Kalyar, 2017; Uğur, 2017; Şener, 2017; Aydemir, 2017; Yardım, 2017; Baytaş, 2018; Taştemur, 2018; Çalı, 2019).

Yapılan araştırmalar sonucunda psikolojik sermayenin geliştirilebilir, ölçülebilir ve yönetilebilir olması gibi özelliklere sahip olmasının örgütlere rekabet avantajı sunduğu belirtilmiştir. Ayrıca bu çalışmalarda psikolojik sermayenin, bireysel gelişimi sağladığından verimliliği arttırması ile olumlu iş çıktısı (bireysel ve örgütsel performansı arttırdığı, iş tatminini sağlaması vs. gibi olumlu iş çıktıları), tutumların ve davranışların (motivasyonu arttırması, işe bağılılığı sağladığı, iş ortamında sağlıklı iletişim kurmaya yol açtığı vs. gibi tutum ve davranışlar) oluşmasını sağladığı;

örgütsel amaçlara ulaştırdığı, rekabet avantajı sağladığı ve mevcut durumu değerlendirerek geleceği tayin edici olduğu sonucuna birçok araştırmacı tarafından yapılan çalışmalarla ulaşılmıştır.

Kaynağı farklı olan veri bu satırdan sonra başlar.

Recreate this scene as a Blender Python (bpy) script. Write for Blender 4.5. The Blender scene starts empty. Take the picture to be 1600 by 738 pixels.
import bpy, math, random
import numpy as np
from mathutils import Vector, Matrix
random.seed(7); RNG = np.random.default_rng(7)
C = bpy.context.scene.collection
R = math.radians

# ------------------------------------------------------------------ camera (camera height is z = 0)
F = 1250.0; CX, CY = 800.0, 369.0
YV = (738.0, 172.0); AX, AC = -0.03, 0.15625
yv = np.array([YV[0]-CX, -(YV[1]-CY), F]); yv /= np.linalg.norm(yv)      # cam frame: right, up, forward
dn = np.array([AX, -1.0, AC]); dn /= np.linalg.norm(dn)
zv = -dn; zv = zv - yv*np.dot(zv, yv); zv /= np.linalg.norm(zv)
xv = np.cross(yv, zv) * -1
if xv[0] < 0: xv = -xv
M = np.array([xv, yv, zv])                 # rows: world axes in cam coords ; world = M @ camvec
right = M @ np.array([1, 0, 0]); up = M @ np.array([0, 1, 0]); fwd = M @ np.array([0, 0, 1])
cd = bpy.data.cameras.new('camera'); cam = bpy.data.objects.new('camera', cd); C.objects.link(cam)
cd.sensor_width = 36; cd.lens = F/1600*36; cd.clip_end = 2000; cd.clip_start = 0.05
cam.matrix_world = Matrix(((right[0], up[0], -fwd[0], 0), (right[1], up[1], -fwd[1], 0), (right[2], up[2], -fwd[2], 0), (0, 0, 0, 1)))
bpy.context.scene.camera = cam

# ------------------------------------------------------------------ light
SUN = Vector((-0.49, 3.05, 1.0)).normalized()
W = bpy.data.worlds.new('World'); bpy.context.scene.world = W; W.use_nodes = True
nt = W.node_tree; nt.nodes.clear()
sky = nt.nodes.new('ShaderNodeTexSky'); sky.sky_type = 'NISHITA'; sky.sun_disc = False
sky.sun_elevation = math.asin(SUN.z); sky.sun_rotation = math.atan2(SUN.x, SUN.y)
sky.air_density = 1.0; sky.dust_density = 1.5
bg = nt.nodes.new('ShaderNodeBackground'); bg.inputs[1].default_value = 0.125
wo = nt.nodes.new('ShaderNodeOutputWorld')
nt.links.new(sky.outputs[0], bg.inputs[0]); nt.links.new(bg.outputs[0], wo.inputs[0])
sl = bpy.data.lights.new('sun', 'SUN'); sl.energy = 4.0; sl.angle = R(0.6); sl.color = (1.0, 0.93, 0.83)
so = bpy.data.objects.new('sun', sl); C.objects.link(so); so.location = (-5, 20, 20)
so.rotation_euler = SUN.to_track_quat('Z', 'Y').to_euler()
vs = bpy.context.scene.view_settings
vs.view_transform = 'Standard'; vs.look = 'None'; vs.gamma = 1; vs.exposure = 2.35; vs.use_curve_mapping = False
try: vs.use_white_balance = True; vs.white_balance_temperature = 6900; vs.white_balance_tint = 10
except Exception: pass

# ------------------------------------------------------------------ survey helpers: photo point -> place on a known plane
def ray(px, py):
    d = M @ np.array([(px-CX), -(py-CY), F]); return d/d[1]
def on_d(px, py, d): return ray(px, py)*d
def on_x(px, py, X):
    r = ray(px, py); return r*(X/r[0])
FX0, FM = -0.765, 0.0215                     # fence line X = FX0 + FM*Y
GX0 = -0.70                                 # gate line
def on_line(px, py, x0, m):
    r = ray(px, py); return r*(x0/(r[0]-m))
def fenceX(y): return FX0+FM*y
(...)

Psikolojik sermaye, en önemli çıktıları olan işteki verimliliği ve iş performansını artırma konusunda yönetici ve araştırmacılar tarafından odak noktası olmuş ve

büyük önem kazanmıştır (Luthans vd., 2007). Örgütlerin zorlu rekabet karşısında ayakta kalması, sürdürülebilirliği ve örgütsel amaçlara ulaşılması için çalışan performansı çok büyük öneme sahiptir. Polatcı ve Akdoğan (2014)‟a göre psikolojik sermayenin performansa yönelik bir kavram olmasından dolayı bu konuda ilginin büyük olduğu vurgulanarak psikolojik sermaye için çalışan performansları ve yaptıkları işlere ilişkin davranış ve tutumları yönünden öngörü yapmayı sağladığı ifade edilmiştir (Ersin, 2018).

Bireylerin performansı arttığı zaman, bu durum çalışanları daha olumlu olmasını sağlayarak pozitiflik düzeyini yükseltmekte, özellikle iş ortamında karşılaştıkları zorluklarla baş etmeyi sağlamak adına entelektüel, fiziksel, sosyal ve psikolojik kaynakları daha da arttırabilecektir. Yüksek performans göstermeleri halinde çalışanların kendilerine duydukları güvenin artacak; şu an ve gelecekteki başarısı ile ilgili olumlu olmasını sağlayacaktır. Böylece çalışan motivasyonunda da artış görülecektir. Bu kazanımlara ulaşmak ise daha yüksek seviyede psikolojik sermayelerinin olmasını ayrıca çalışan memnuniyetiyle birlikte işe bağlılıklarını sağlayacaktır. Psikolojik sermaye ve alt boyutları çalışan performansını olumlu yönde etkisinden dolayı işletmeler tarafından önem arz etmektedir.